_Exercise goal_
Locate each line below that includes "picture" and reproduce it.
>> BEGIN
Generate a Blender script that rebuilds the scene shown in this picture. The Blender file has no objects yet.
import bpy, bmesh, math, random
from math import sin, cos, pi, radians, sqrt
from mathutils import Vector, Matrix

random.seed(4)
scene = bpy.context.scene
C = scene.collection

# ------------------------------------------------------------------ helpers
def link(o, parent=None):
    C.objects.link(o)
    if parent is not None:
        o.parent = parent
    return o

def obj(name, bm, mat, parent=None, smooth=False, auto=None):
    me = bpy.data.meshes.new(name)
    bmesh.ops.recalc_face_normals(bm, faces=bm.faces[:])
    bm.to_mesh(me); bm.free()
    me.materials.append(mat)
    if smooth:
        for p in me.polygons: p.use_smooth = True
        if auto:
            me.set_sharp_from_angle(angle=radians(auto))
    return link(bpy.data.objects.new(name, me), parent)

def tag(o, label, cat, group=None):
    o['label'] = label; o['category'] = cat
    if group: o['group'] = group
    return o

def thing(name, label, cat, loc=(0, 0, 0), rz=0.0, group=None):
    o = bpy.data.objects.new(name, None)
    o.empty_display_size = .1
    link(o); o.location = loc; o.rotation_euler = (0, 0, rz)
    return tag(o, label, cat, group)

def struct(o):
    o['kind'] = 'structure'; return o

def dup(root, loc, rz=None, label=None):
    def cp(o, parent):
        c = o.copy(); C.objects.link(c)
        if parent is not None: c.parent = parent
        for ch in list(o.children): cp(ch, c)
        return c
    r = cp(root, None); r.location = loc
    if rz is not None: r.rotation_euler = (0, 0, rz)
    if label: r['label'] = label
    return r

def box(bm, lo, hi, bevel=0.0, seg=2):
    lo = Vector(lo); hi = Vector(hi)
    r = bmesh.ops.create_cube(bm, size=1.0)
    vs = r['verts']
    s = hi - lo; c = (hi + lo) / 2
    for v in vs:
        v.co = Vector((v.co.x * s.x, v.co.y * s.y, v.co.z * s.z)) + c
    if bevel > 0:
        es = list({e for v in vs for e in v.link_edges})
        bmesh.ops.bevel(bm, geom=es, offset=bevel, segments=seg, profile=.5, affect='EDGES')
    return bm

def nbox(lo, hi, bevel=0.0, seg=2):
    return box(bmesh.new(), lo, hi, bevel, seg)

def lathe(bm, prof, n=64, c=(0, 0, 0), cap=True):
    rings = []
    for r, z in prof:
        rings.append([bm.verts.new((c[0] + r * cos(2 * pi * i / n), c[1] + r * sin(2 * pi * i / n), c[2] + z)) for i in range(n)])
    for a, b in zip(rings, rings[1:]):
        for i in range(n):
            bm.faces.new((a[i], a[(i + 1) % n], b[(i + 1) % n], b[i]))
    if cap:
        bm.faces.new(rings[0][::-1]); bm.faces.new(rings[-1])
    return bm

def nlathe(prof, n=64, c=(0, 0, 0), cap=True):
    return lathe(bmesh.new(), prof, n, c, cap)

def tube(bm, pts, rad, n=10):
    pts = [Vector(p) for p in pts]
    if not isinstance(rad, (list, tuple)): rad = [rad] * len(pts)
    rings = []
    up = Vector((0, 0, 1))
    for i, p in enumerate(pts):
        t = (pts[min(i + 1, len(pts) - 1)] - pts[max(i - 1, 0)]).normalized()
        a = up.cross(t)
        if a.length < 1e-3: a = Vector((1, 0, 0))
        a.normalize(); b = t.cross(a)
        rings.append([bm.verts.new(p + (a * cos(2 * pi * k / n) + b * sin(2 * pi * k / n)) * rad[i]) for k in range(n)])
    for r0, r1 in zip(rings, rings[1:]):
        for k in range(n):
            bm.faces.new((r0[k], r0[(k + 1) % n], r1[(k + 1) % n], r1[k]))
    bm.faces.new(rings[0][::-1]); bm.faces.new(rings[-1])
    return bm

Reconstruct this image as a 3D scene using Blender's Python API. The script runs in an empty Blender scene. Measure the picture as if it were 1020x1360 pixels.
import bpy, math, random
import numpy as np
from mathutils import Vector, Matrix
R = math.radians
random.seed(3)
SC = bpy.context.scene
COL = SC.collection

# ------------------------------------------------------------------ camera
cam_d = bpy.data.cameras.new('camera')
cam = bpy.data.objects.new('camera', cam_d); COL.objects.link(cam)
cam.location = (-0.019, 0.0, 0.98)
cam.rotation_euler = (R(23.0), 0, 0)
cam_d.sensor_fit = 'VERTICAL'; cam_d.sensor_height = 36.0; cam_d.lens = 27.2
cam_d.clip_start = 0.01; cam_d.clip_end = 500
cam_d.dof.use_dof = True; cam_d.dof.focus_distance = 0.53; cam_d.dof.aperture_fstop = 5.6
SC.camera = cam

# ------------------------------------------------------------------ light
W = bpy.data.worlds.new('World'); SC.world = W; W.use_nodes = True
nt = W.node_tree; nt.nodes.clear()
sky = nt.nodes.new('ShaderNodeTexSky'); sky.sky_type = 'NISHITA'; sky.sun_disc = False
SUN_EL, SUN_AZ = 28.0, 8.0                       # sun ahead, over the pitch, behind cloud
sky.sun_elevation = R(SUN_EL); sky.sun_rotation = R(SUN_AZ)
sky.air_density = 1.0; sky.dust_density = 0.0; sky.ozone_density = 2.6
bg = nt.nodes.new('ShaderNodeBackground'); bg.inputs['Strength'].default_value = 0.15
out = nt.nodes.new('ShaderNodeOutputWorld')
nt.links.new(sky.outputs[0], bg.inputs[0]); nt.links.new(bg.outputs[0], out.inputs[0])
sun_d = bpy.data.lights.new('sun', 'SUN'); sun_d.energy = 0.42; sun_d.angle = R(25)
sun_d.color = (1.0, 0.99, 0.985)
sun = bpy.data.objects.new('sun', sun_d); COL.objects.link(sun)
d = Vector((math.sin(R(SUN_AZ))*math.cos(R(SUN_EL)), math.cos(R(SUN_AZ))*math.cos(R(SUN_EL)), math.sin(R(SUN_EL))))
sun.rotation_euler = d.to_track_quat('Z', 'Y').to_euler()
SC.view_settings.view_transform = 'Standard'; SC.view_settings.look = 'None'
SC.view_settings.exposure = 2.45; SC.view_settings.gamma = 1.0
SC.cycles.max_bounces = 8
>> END
_Output for this task_
Generate a Blender script that rebuilds the scene shown in this picture. The Blender file has no objects yet.
Reconstruct this image as a 3D scene using Blender's Python API. The script runs in an empty Blender scene. Measure the picture as if it were 1020x1360 pixels.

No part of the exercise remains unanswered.